■ RAW DATA ■

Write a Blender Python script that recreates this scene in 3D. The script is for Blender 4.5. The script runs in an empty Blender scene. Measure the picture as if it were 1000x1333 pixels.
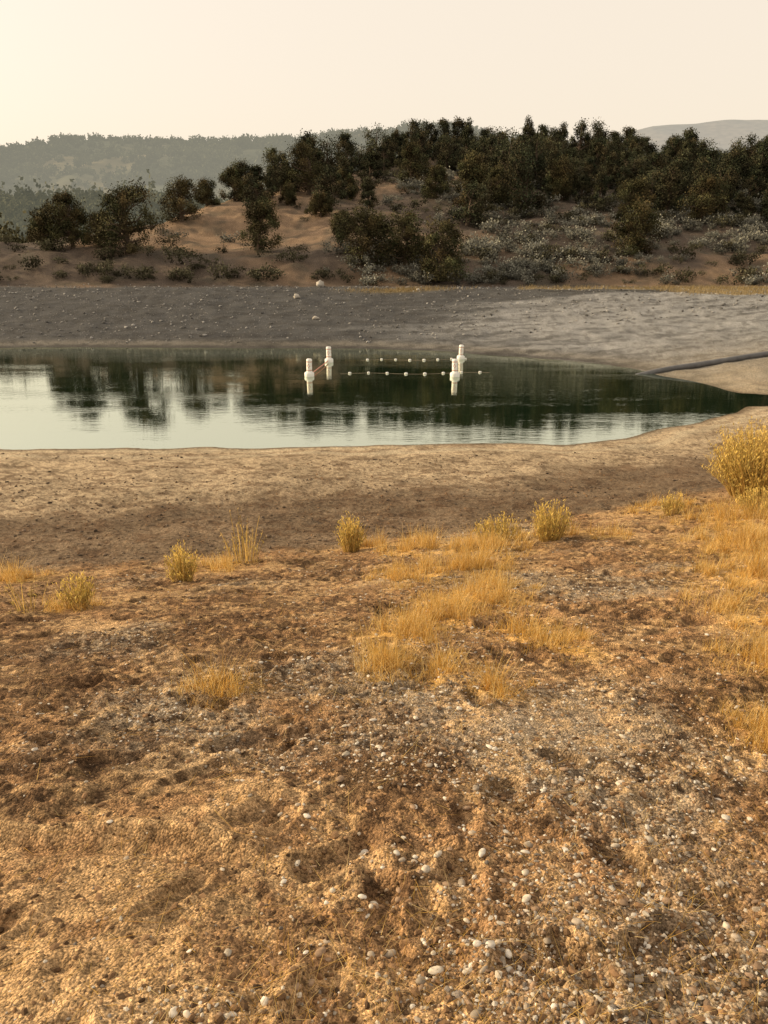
import bpy, math
import numpy as np
from mathutils import Vector
rng=np.random.default_rng(7)
scene=bpy.context.scene
COL=scene.collection
# ---------------------------------------------------------------- noise
def _h(ix,iy,seed):
    n=(ix.astype(np.int64)*374761393+iy.astype(np.int64)*668265263+seed*974634777)&0xFFFFFFFF
    n=((n^(n>>13))*1274126177)&0xFFFFFFFF
    n=(n^(n>>16))&0xFFFFFFFF
    return n/4294967295.0
def noise(x,y,seed=0):
    x=np.asarray(x,float);y=np.asarray(y,float)
    x0=np.floor(x);y0=np.floor(y);fx=x-x0;fy=y-y0
    u=fx*fx*(3-2*fx);v=fy*fy*(3-2*fy)
    a=_h(x0,y0,seed);b=_h(x0+1,y0,seed);c=_h(x0,y0+1,seed);d=_h(x0+1,y0+1,seed)
    return ((a+(b-a)*u)*(1-v)+(c+(d-c)*u)*v)*2-1
def fbm(x,y,o=3,seed=0):
    s=0;a=1;t=0
    for i in range(o):
        q=.6*i;c,sn=math.cos(q),math.sin(q)
        s=s+a*noise((x*c-y*sn)*(2.03**i)+i*17.3,(x*sn+y*c)*(2.03**i)-i*9.1,seed+i);t+=a;a*=.5
    return s/t*1.3
def ss(a,b,x):
    t=np.clip((x-a)/(b-a),0,1);return t*t*(3-2*t)
# ---------------------------------------------------------------- terrain
LAKE=np.array([(-160,24),(-30,23.6),(-12.4,24.1),(-5,24.3),(-1.2,25.0),(2.5,24.8),(6.6,25.0),(11.2,28.0),(13.9,30.8),(15.6,31.8),(19,32.2),(27,31.8),(27,33.1),(19,33.9),(16.3,34.4),(15.9,35.9),(14.8,40),(13,43.9),(9.3,47.3),(4,50.5),(-2.6,52.3),(-26,52.6),(-160,54)],float)
_n=np.roll(LAKE,-1,axis=0);LAKE=np.stack([LAKE*.75+_n*.25,LAKE*.25+_n*.75],1).reshape(-1,2)
def sdist(x,y):
    d=np.full(x.shape,1e18);ins=np.zeros(x.shape,bool);n=len(LAKE)
    for i in range(n):
        ax,ay=LAKE[i];bx,by=LAKE[(i+1)%n]
        ex,ey=bx-ax,by-ay;wx=x-ax;wy=y-ay
        t=np.clip((wx*ex+wy*ey)/(ex*ex+ey*ey),0,1)
        dx=wx-ex*t;dy=wy-ey*t
        d=np.minimum(d,dx*dx+dy*dy)
        if ay!=by:
            c=((ay>y)!=(by>y))&(x<(bx-ax)*(y-ay)/(by-ay)+ax)
            ins^=c
    d=np.sqrt(d)
    return np.where(ins,-d,d)
def yedge(x): return np.interp(x,[-60,-6.5,-.7,3.6,6.7,12,30],[9,11.9,13.2,14.9,16.5,19,24])
def crest(x): return np.interp(x,[-300,-45,-36,-28,-22,-11,0,10,43,69,120,250],[5.5,6.4,7.4,9.8,13.3,18.6,22,24,22,18.5,16,12])
def crestY(x): return np.interp(x,[-300,-45,-28,-22,-11,10,43,69,250],[87,89,105,118,143,160,155,150,150])
def smax(a,b,k):
    h=np.clip(.5+.5*(a-b)/k,0,1);return b*(1-h)+a*h+k*h*(1-h)
def SD(x,y): return sdist(x,y)+.45*fbm(x*.3,y*.3,3,11)*ss(0,6,y)
def sandy(x,y):
    return np.clip(ss(-.15,.45,fbm(x*.9+3,y*.9,2,77))*.8+.9*np.exp(-((x+1.0)/.9)**2-((y-2.2)/.9)**2),0,1)
def H(x,y,sd=None):
    x=np.asarray(x,float);y=np.asarray(y,float)
    if sd is None: sd=SD(x,y)
    slope=.07+.084*ss(30,50,y)
    beach=np.where(sd>0,np.minimum(sd*slope,3.0),np.maximum(sd*.14,-2))
    beach=beach+.05*noise(x*.6,y*.6,5)*np.clip(sd*.3,0,1)
    beach=beach+.05*np.abs(fbm(x*.5,y*1.6,3,6))*np.clip(sd*.3,0,1)*ss(30,45,y)*2
    yy=y+1.6*fbm(x*.08,y*.03,2,21)
    C=crest(x);yc=crestY(x)
    z1=3+(np.minimum(C,6)-3)*ss(-1,9.5,yy-76)
    z2=(np.maximum(C,6)-6)*np.clip((yy-85)/np.maximum(yc-85,2),0,1)**.95
    back=np.maximum(yy-yc,0)*.16
    hill=np.where(yy>yc,np.maximum(z1+z2-back,4.0-.5*ss(200,400,y)),z1+z2)
    m=ss(80,100,y)*(1-ss(250,400,y))
    hill=hill+m*(1.3*fbm(x*.055,y*.055,3,31))+.4*fbm(x*.35,y*.35,3,33)*ss(75,80,y)*(1-ss(250,400,y))
    w=ss(74.5,77,yy);z=beach*(1-w)+hill*w
    a=3.55/yedge(x)
    sl=np.where(y>0,4.4-a*y,4.4-.06*y)
    onslope=ss(-.25,.25,sl-beach)*(y<45)
    z=np.where(y<45,smax(sl,z,.25),z)
    r=np.hypot(x,y)
    near=1-ss(16,34,r)
    rough=np.where(onslope>.5,1.0,.8)
    f2=1-ss(14,28,r);f3=1-ss(5,11,r)
    rg=rough*(1-.6*sandy(x,y))
    amp=np.clip(sd*.2,0,1)
    d=.038*fbm(x*1.7,y*1.7,3,41)
    d=d+rg*f2*(.020*fbm(x*7,y*7,3,42)+.024*(np.abs(fbm(x*10,y*10,2,43))-.2))
    d=d+rg*f3*(.009*np.abs(fbm(x*30,y*30,2,44))+.004*noise(x*80,y*80,45))
    p=fbm(x*3.3,y*3.3,2,46)
    d=d-.055*ss(.35,.75,p)*near*onslope+.015*ss(.1,.35,p)*near*onslope
    for fx,fy,fa in FOOT:
        c,s=math.cos(fa),math.sin(fa);u=(x-fx)*c+(y-fy)*s;v=-(x-fx)*s+(y-fy)*c
        e=(u/.15)**2+(v/.055)**2
        d=d-.036*np.exp(-e**2)+.014*np.exp(-(np.sqrt(e)-1.45)**2/.08)
    ly=2.66-.14*(x+1.45)+.03*np.sin(x*5)
    rut=ss(-2.6,-1.5,x)*(1-ss(-.7,-.4,x))
    d=d+rut*(.05*np.exp(-((y-ly)/.04)**2)-.03*np.exp(-((y-ly+.11)/.05)**2))
    d=d-.03*np.exp(-((x+.02+.25*(y-2.2))/.06)**2)*ss(1.7,1.9,y)*(1-ss(2.8,3.1,y))
    z=z+d*near*amp
    z=z+(1-near)*.04*fbm(x*.9,y*.9,2,48)*np.clip(sd,0,1)
    return z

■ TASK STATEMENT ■
Restate the data above word for word. Skip every picture.

■ ANSWER ■
Write a Blender Python script that recreates this scene in 3D. The script is for Blender 4.5. The script runs in an empty Blender scene. Measure the picture as if it were 1000x1333 pixels.
import bpy, math
import numpy as np
from mathutils import Vector
rng=np.random.default_rng(7)
scene=bpy.context.scene
COL=scene.collection
# ---------------------------------------------------------------- noise
def _h(ix,iy,seed):
    n=(ix.astype(np.int64)*374761393+iy.astype(np.int64)*668265263+seed*974634777)&0xFFFFFFFF
    n=((n^(n>>13))*1274126177)&0xFFFFFFFF
    n=(n^(n>>16))&0xFFFFFFFF
    return n/4294967295.0
def noise(x,y,seed=0):
    x=np.asarray(x,float);y=np.asarray(y,float)
    x0=np.floor(x);y0=np.floor(y);fx=x-x0;fy=y-y0
    u=fx*fx*(3-2*fx);v=fy*fy*(3-2*fy)
    a=_h(x0,y0,seed);b=_h(x0+1,y0,seed);c=_h(x0,y0+1,seed);d=_h(x0+1,y0+1,seed)
    return ((a+(b-a)*u)*(1-v)+(c+(d-c)*u)*v)*2-1
def fbm(x,y,o=3,seed=0):
    s=0;a=1;t=0
    for i in range(o):
        q=.6*i;c,sn=math.cos(q),math.sin(q)
        s=s+a*noise((x*c-y*sn)*(2.03**i)+i*17.3,(x*sn+y*c)*(2.03**i)-i*9.1,seed+i);t+=a;a*=.5
    return s/t*1.3
def ss(a,b,x):
    t=np.clip((x-a)/(b-a),0,1);return t*t*(3-2*t)
# ---------------------------------------------------------------- terrain
LAKE=np.array([(-160,24),(-30,23.6),(-12.4,24.1),(-5,24.3),(-1.2,25.0),(2.5,24.8),(6.6,25.0),(11.2,28.0),(13.9,30.8),(15.6,31.8),(19,32.2),(27,31.8),(27,33.1),(19,33.9),(16.3,34.4),(15.9,35.9),(14.8,40),(13,43.9),(9.3,47.3),(4,50.5),(-2.6,52.3),(-26,52.6),(-160,54)],float)
_n=np.roll(LAKE,-1,axis=0);LAKE=np.stack([LAKE*.75+_n*.25,LAKE*.25+_n*.75],1).reshape(-1,2)
def sdist(x,y):
    d=np.full(x.shape,1e18);ins=np.zeros(x.shape,bool);n=len(LAKE)
    for i in range(n):
        ax,ay=LAKE[i];bx,by=LAKE[(i+1)%n]
        ex,ey=bx-ax,by-ay;wx=x-ax;wy=y-ay
        t=np.clip((wx*ex+wy*ey)/(ex*ex+ey*ey),0,1)
        dx=wx-ex*t;dy=wy-ey*t
        d=np.minimum(d,dx*dx+dy*dy)
        if ay!=by:
            c=((ay>y)!=(by>y))&(x<(bx-ax)*(y-ay)/(by-ay)+ax)
            ins^=c
    d=np.sqrt(d)
    return np.where(ins,-d,d)
def yedge(x): return np.interp(x,[-60,-6.5,-.7,3.6,6.7,12,30],[9,11.9,13.2,14.9,16.5,19,24])
def crest(x): return np.interp(x,[-300,-45,-36,-28,-22,-11,0,10,43,69,120,250],[5.5,6.4,7.4,9.8,13.3,18.6,22,24,22,18.5,16,12])
def crestY(x): return np.interp(x,[-300,-45,-28,-22,-11,10,43,69,250],[87,89,105,118,143,160,155,150,150])
def smax(a,b,k):
    h=np.clip(.5+.5*(a-b)/k,0,1);return b*(1-h)+a*h+k*h*(1-h)
def SD(x,y): return sdist(x,y)+.45*fbm(x*.3,y*.3,3,11)*ss(0,6,y)
def sandy(x,y):
    return np.clip(ss(-.15,.45,fbm(x*.9+3,y*.9,2,77))*.8+.9*np.exp(-((x+1.0)/.9)**2-((y-2.2)/.9)**2),0,1)
def H(x,y,sd=None):
    x=np.asarray(x,float);y=np.asarray(y,float)
    if sd is None: sd=SD(x,y)
    slope=.07+.084*ss(30,50,y)
    beach=np.where(sd>0,np.minimum(sd*slope,3.0),np.maximum(sd*.14,-2))
    beach=beach+.05*noise(x*.6,y*.6,5)*np.clip(sd*.3,0,1)
    beach=beach+.05*np.abs(fbm(x*.5,y*1.6,3,6))*np.clip(sd*.3,0,1)*ss(30,45,y)*2
    yy=y+1.6*fbm(x*.08,y*.03,2,21)
    C=crest(x);yc=crestY(x)
    z1=3+(np.minimum(C,6)-3)*ss(-1,9.5,yy-76)
    z2=(np.maximum(C,6)-6)*np.clip((yy-85)/np.maximum(yc-85,2),0,1)**.95
    back=np.maximum(yy-yc,0)*.16
    hill=np.where(yy>yc,np.maximum(z1+z2-back,4.0-.5*ss(200,400,y)),z1+z2)
    m=ss(80,100,y)*(1-ss(250,400,y))
    hill=hill+m*(1.3*fbm(x*.055,y*.055,3,31))+.4*fbm(x*.35,y*.35,3,33)*ss(75,80,y)*(1-ss(250,400,y))
    w=ss(74.5,77,yy);z=beach*(1-w)+hill*w
    a=3.55/yedge(x)
    sl=np.where(y>0,4.4-a*y,4.4-.06*y)
    onslope=ss(-.25,.25,sl-beach)*(y<45)
    z=np.where(y<45,smax(sl,z,.25),z)
    r=np.hypot(x,y)
    near=1-ss(16,34,r)
    rough=np.where(onslope>.5,1.0,.8)
    f2=1-ss(14,28,r);f3=1-ss(5,11,r)
    rg=rough*(1-.6*sandy(x,y))
    amp=np.clip(sd*.2,0,1)
    d=.038*fbm(x*1.7,y*1.7,3,41)
    d=d+rg*f2*(.020*fbm(x*7,y*7,3,42)+.024*(np.abs(fbm(x*10,y*10,2,43))-.2))
    d=d+rg*f3*(.009*np.abs(fbm(x*30,y*30,2,44))+.004*noise(x*80,y*80,45))
    p=fbm(x*3.3,y*3.3,2,46)
    d=d-.055*ss(.35,.75,p)*near*onslope+.015*ss(.1,.35,p)*near*onslope
    for fx,fy,fa in FOOT:
        c,s=math.cos(fa),math.sin(fa);u=(x-fx)*c+(y-fy)*s;v=-(x-fx)*s+(y-fy)*c
        e=(u/.15)**2+(v/.055)**2
        d=d-.036*np.exp(-e**2)+.014*np.exp(-(np.sqrt(e)-1.45)**2/.08)
    ly=2.66-.14*(x+1.45)+.03*np.sin(x*5)
    rut=ss(-2.6,-1.5,x)*(1-ss(-.7,-.4,x))
    d=d+rut*(.05*np.exp(-((y-ly)/.04)**2)-.03*np.exp(-((y-ly+.11)/.05)**2))
    d=d-.03*np.exp(-((x+.02+.25*(y-2.2))/.06)**2)*ss(1.7,1.9,y)*(1-ss(2.8,3.1,y))
    z=z+d*near*amp
    z=z+(1-near)*.04*fbm(x*.9,y*.9,2,48)*np.clip(sd,0,1)
    return z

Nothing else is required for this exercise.